O problema não é apenas folhetinesco ou se presta para a literatura, mas incide em diversos ramos jurídicos, sem desprezar a sua repercussão estritamente ética.
A Constituição brasileira estabelece, como um de seus fundamentos, o respeito à dignidade da pessoa humana, e ordena a fiscalização das entidades dedicadas à pesquisa e à manipulação do material genético, o controle da produção, comercialização e técnicas que ponham risco à vida, sua qualidade e meio ambiente (CF, art. 225, par. 1º,II e V), e a regulamentação do dispositivo invocado considera crime a manipulação genética de células germinativas humanas, a intervenção em material genético humano in vivo, a não ser para tratamento de defeitos genéticos (Lei nº 8.974/95, Lei de Biossegurança), e a Lei nº 9.279/96 restringe patentes de parte ou o todo de seres vivos.
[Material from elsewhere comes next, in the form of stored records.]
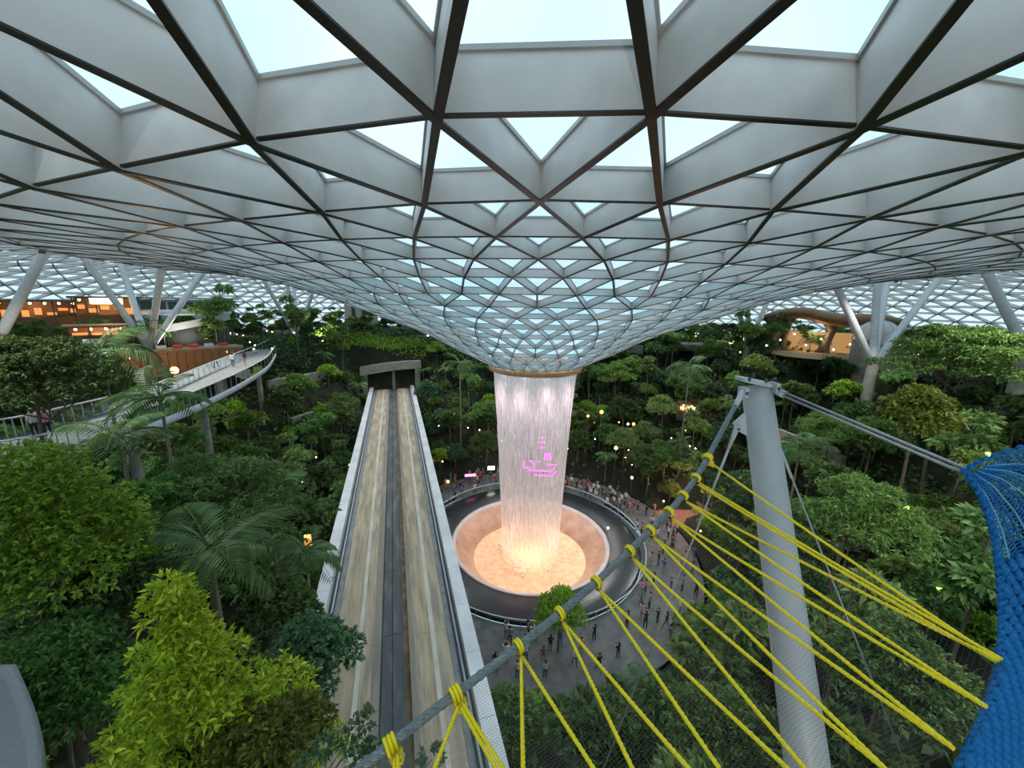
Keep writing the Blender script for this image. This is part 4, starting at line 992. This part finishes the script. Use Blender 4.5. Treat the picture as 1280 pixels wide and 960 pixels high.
# concrete balcony under the funnel at the right
p = snap(872, 428, 1.5); MB().lathe([(.01, 0), (5, 0), (5.2, -.2), (4.6, -1.3), (.01, -1.5)], (0, 0, 0), 30, a0=PI, a1=2*PI).build('balcony', M_conc, loc=p, label='curved concrete balcony under the lit balcony kiosk right of the waterfall', cat='balcony')
p = at(452, 393, 88); g = gz_(p)-p.z; e = empty('stone_tower', p, 'pale square lift tower above the trees left of the funnel', 'tower')
MB().box((0, 0, g/2+1), (6, 4, 2-g+4)).build('wall', mat('pale_render', (.50, .45, .38), .8), e)
for x in (-1, 1.2): MB().box((x, -2.05, 1.5), (.8, .1, 4)).build('window', M_dkgrey, e)
# signs and lanterns seen among the trees
for px, py, t, c, w_, h_, lab in ((385, 675, 30, M_orange, .5, .9, 'orange-red banner glowing left of the track'), (421, 667, 32, M_orange, .4, .8, 'smaller orange-red banner close to the left parapet'),
    (588, 594, 56, M_pink, 1.6, .35, 'pink lit sign over the crowd left of the waterfall'), (614, 585, 58, M_wlamp, 1.0, .5, 'white lit sign over the crowd left of the waterfall')):
    p = at(px, py, t); g = gz_(p) if t < 40 else 0; e = empty('lit_sign', p, lab, 'sign', None, .2)
    MB().box((0, 0, 0), (w_, .08, h_)).build('panel', c, e); MB().tube([(0, .06, g-p.z), (0, .06, h_/2)], .04, 6).build('post', M_dkgrey, e)
p = at(848, 640, 50); 
lamp('path_lamp', 'POINT', (p.x, p.y, p.z+4), 700, (1, .55, .35), size=.4)
rg = random.Random(4); k = 0
LP = [(903, 769, 30, M_wlamp, .16), (760, 660, 44, M_ylamp, .12), (790, 597, 52, M_ylamp, .16), (785, 530, 55, M_ylamp, .14), (752, 515, 56, M_orange, .28), (792, 530, 55, M_orange, .22), (245, 687, 22, M_wlamp, .07), (560, 602, 48, M_orange, .2), (1132, 634, 26, M_green, .18), (1175, 735, 20, M_green, .13), (1235, 568, 26, M_green, .16), (1098, 640, 28, M_green, .12), (735, 520, 58, M_orange, .2), (1040, 820, 16, M_green, .05), (882, 835, 22, M_green, .06), (770, 560, 54, M_ylamp, .22)]
for px, py, t, m, r in LP:
    p = at(px, py, t); g = gz_(p)
    if p.z < g+.3: p.z = g+.5
    col = {'warm_lamp': 'warm', 'yellow_lamp': 'yellow', 'white_lamp': 'white', 'green_garden_lamp': 'green', 'orange_lamp': 'orange'}[m.name]
    e = empty('garden_light', p, '%s garden light on a short post %s' % (col, zone(p.x, p.y) if math.hypot(p.x-CX, p.y-CY) > 18 else 'by the ring walk'), 'light', '%s garden lights %s' % (col, zone(p.x, p.y) if math.hypot(p.x-CX, p.y-CY) > 18 else 'by the ring walk'))
    MB().ico((0, 0, 0), r, seg=8, rings=5).build('globe', m, e); MB().tube([(0, 0, g-p.z-.1), (0, 0, -r*.8)], .03, 5).build('post', M_dkgrey, e)
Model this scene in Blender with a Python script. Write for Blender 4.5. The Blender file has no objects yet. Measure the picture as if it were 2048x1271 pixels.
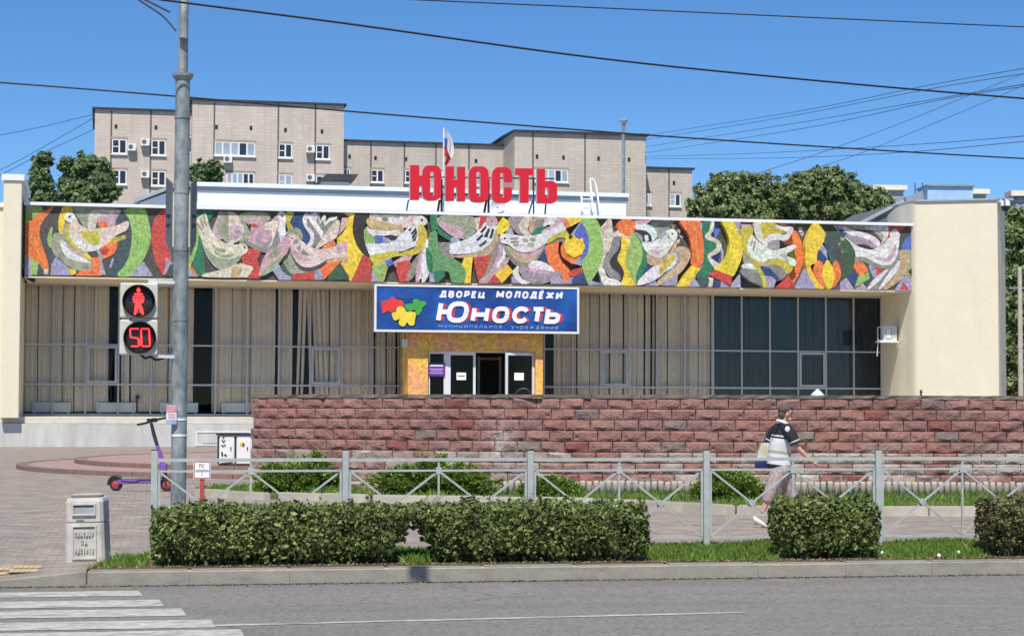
import bpy, bmesh, math, random
import numpy as np
from mathutils import Vector, Matrix

rng = random.Random(11)
nrs = np.random.RandomState(5)
scene = bpy.context.scene
C = scene.collection

# ------------------------------------------------------------------ camera, sky, sun, exposure
FPX = 3900.0
PITCH = math.atan((818 - 635.5) / FPX)
ROLL = 0.003
CAM = Vector((0, 0, 1.6))
_f = Vector((0, math.cos(PITCH), math.sin(PITCH)))
_u0 = Vector((0, -math.sin(PITCH), math.cos(PITCH)))
_r0 = Vector((1, 0, 0))
_r = _r0 * math.cos(ROLL) + _u0 * math.sin(ROLL)
_u = _u0 * math.cos(ROLL) - _r0 * math.sin(ROLL)
cd = bpy.data.cameras.new('camera')
cam = bpy.data.objects.new('camera', cd)
C.objects.link(cam)
cd.sensor_width = 36.0
cd.lens = 36.0 * FPX / 2048.0
cd.clip_start = 0.5
cd.clip_end = 3000
cam.matrix_world = Matrix(((_r.x, _u.x, -_f.x, CAM.x), (_r.y, _u.y, -_f.y, CAM.y), (_r.z, _u.z, -_f.z, CAM.z), (0, 0, 0, 1)))
scene.camera = cam

SUN_EL = math.radians(57)
SUN_AZ = Vector((-0.10, -0.995, 0)).normalized()
to_sun = Vector((SUN_AZ.x * math.cos(SUN_EL), SUN_AZ.y * math.cos(SUN_EL), math.sin(SUN_EL)))
world = bpy.data.worlds.new('World')
scene.world = world
world.use_nodes = True
wn = world.node_tree
wn.nodes.clear()
sky = wn.nodes.new('ShaderNodeTexSky')
sky.sky_type = 'NISHITA'
sky.sun_disc = False
sky.sun_elevation = SUN_EL
sky.sun_rotation = math.atan2(to_sun.x, to_sun.y)
sky.altitude = 3000
sky.air_density = 1.0
sky.dust_density = 0.0
sky.ozone_density = 6.0
hs = wn.nodes.new('ShaderNodeHueSaturation')
hs.inputs['Saturation'].default_value = 1.15
hs.inputs['Value'].default_value = 1.0
bg = wn.nodes.new('ShaderNodeBackground')
bg.inputs['Strength'].default_value = 0.108
wo = wn.nodes.new('ShaderNodeOutputWorld')
wn.links.new(sky.outputs[0], hs.inputs['Color'])
wn.links.new(hs.outputs[0], bg.inputs[0])
wn.links.new(bg.outputs[0], wo.inputs[0])

sd = bpy.data.lights.new('sun', 'SUN')
sd.energy = 4.3
sd.angle = math.radians(0.53)
sd.color = (1.0, 0.945, 0.86)
sun = bpy.data.objects.new('sun', sd)
C.objects.link(sun)
sun.rotation_euler = to_sun.to_track_quat('Z', 'Y').to_euler()

vs = scene.view_settings
vs.view_transform = 'Standard'
vs.look = 'None'
vs.exposure = 0.3
vs.gamma = 1.0
vs.use_curve_mapping = False
scene.cycles.max_bounces = 8
scene.cycles.transparent_max_bounces = 12
scene.cycles.use_denoising = True

# ------------------------------------------------------------------ picture to place
def ray(px, py):
    return _f + _r * ((px - 1024.0) / FPX) + _u * ((635.5 - py) / FPX)

def at(px, py, Y):
    d = ray(px, py)
    return CAM + d * (Y / d.y)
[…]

Este armamento legal, por ora, impede a clonagem reprodutiva.
Segundo a Pontifícia Academia Pro Vita, a eventual clonagem humana representa uma violação dos princípios da paridade entre os seres humanos e o do não-discriminação, ambos sustentáculos de todos os direitos da pessoa.
Como se vê a questão é tormentosa no âmbito das ciências jurídicas, além de suas implicações éticas, religiosas, filosóficas, etc.